Gotta remember: when faced with a power struggle, redirect, don't win.

Somehow not that easy when they're taking a swing at you. ;)

Budd
02-22-2007, 05:10 PM
You raise a good point, and one I'll honestly admit I wasn't considering when we were initially talking about sparring and winning or losing.

Sometimes folks have to feel like they're getting the better of you -- even in non-competitive settings. Though I'm not sure if you meant it this way, I think I would disagree with you that sparring is necessarily about winning or losing and would apply the same mentality you spoke of regarding jiyu waza to that paradigm as well.

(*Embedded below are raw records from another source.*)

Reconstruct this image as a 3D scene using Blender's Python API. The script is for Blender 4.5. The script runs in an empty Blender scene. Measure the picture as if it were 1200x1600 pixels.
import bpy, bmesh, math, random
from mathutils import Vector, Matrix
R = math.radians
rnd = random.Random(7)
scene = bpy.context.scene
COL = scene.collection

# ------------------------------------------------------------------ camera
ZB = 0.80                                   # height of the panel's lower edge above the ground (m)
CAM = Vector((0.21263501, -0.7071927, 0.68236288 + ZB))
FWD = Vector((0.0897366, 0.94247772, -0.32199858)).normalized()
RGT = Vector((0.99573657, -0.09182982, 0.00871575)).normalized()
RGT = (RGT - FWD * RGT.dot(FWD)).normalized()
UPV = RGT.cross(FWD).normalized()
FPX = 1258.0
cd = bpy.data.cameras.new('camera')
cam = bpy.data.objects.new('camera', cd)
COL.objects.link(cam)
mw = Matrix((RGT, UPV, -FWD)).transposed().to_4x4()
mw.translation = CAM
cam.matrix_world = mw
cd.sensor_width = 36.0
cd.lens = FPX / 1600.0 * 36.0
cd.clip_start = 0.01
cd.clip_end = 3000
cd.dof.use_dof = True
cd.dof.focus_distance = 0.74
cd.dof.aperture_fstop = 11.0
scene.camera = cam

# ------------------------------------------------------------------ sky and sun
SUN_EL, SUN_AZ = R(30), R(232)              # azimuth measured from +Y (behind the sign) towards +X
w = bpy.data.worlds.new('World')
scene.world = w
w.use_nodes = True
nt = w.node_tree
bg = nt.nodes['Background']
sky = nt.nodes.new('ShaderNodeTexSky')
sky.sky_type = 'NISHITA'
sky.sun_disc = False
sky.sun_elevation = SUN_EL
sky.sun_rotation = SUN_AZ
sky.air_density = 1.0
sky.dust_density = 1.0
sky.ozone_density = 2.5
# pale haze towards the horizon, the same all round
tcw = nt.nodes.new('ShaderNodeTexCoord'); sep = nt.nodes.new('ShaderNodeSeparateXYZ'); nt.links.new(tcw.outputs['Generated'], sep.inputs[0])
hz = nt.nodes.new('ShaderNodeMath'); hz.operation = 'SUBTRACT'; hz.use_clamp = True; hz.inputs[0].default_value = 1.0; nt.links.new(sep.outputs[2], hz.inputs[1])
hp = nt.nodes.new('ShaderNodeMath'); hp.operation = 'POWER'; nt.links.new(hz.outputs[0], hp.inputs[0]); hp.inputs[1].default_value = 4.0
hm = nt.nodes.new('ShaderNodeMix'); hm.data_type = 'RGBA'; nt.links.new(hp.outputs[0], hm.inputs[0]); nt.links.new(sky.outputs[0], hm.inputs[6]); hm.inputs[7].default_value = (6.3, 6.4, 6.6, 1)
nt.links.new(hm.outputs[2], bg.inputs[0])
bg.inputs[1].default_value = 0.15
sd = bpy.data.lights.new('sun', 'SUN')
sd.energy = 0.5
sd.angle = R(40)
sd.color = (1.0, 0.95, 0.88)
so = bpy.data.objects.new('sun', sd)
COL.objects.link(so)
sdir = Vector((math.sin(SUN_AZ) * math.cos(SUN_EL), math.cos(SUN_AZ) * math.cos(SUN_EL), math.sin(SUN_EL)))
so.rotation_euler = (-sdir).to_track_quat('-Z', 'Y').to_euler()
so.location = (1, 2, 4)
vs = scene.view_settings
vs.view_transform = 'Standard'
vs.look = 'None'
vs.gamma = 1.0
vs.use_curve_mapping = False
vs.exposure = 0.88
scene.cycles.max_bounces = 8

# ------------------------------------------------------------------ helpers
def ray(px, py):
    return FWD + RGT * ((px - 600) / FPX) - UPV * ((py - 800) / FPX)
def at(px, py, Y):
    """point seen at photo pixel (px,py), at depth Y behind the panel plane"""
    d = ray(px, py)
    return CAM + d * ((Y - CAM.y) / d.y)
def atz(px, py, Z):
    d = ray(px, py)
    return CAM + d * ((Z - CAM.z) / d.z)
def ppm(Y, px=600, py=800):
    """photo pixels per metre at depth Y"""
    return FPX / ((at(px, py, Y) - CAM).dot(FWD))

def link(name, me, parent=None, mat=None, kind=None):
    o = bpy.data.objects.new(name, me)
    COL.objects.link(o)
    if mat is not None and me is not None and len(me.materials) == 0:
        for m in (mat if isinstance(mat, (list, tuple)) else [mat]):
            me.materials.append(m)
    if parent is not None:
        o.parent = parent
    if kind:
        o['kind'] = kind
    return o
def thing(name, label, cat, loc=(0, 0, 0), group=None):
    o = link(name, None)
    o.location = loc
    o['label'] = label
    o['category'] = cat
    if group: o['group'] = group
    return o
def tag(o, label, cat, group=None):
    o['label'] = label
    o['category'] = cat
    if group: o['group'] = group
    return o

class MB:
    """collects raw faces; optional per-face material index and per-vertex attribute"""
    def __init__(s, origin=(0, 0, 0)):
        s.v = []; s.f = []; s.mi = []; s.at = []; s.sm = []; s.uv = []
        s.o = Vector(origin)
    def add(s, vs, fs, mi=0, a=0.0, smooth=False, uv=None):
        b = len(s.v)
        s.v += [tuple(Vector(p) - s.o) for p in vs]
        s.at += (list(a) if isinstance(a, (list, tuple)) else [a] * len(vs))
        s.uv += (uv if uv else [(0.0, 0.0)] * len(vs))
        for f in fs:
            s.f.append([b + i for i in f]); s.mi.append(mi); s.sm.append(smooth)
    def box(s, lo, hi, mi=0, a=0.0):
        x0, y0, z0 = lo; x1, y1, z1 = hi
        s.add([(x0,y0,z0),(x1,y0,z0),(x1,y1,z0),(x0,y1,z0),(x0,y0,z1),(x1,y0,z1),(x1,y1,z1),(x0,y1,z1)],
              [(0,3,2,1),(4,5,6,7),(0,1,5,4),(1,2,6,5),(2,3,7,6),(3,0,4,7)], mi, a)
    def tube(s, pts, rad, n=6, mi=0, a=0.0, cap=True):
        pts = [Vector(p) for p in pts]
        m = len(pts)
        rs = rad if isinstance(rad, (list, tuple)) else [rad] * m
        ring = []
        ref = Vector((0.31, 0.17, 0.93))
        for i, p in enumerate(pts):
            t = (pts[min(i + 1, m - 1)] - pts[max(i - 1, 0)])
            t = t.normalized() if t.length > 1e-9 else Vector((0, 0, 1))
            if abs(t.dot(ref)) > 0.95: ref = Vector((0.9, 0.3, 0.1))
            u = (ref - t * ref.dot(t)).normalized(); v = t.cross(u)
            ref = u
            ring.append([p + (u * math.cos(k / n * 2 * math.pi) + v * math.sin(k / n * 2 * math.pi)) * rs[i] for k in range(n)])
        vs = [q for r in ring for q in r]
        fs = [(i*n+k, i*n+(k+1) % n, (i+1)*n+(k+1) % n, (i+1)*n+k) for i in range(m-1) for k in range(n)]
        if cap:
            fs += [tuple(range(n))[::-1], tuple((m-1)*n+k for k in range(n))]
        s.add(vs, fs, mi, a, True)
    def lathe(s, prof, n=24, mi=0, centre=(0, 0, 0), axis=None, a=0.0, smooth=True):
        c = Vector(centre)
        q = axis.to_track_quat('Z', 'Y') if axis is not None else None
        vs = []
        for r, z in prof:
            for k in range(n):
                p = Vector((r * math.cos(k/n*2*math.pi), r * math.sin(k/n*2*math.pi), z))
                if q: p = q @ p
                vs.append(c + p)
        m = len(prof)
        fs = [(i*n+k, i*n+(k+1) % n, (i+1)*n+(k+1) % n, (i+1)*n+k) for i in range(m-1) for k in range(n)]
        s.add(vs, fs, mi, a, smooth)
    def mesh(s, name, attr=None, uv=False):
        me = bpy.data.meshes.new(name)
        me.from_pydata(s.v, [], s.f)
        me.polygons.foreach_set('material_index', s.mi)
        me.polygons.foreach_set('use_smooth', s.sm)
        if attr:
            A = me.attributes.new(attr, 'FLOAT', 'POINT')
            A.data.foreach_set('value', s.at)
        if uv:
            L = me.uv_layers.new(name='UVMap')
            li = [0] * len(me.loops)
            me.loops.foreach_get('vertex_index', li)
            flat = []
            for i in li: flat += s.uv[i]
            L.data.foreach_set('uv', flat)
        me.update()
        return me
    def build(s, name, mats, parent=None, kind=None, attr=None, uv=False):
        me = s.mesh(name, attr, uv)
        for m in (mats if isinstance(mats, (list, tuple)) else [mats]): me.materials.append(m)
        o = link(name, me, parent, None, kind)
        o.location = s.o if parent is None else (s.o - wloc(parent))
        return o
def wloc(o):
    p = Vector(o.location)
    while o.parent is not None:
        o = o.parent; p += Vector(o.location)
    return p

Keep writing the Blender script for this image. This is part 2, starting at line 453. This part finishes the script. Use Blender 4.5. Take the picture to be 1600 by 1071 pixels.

In general, and I think the thread is headed this way, my feeling is that it's good to balance appropriate mindset with the proper physical conditioning (and where the 'baseline skills' as mentioned in other threads fits in to this is something I'll admit to being very interested in exploring).

Cyrijl
02-23-2007, 08:32 AM
Ron,
My point is that the stories are written as if they are universal. And they are not.

Ron Tisdale
02-23-2007, 08:55 AM
Well of course not! case by case, as always... :)

Best,
Ron

Armin Quast
02-23-2007, 09:11 AM
Refering to the answer given to my last post in this thread: If you count the so called "laws" you're right. Nevertheless, somone else said that he'd rather refer to the principles taught than to the techniques in a real street fighting situation and I must say: Yes, that's really true.
All together that would lead us to the following situation:
You could be attacked by let's say ten opponents. If they are proud of their laws or let's call it their own "codex" - whatever it might look like, because they aren't all the same - and you use what you've been training for at least several years to fight back - then you can win or at least survive such a fight without any bad injuries.
Unless the are being unfair and use weapons like shotguns or something like that or even just attack nearly all at the same time with deadly weapons: this would be the worst case scenario and then you could be happy only to have survived - if you then do so.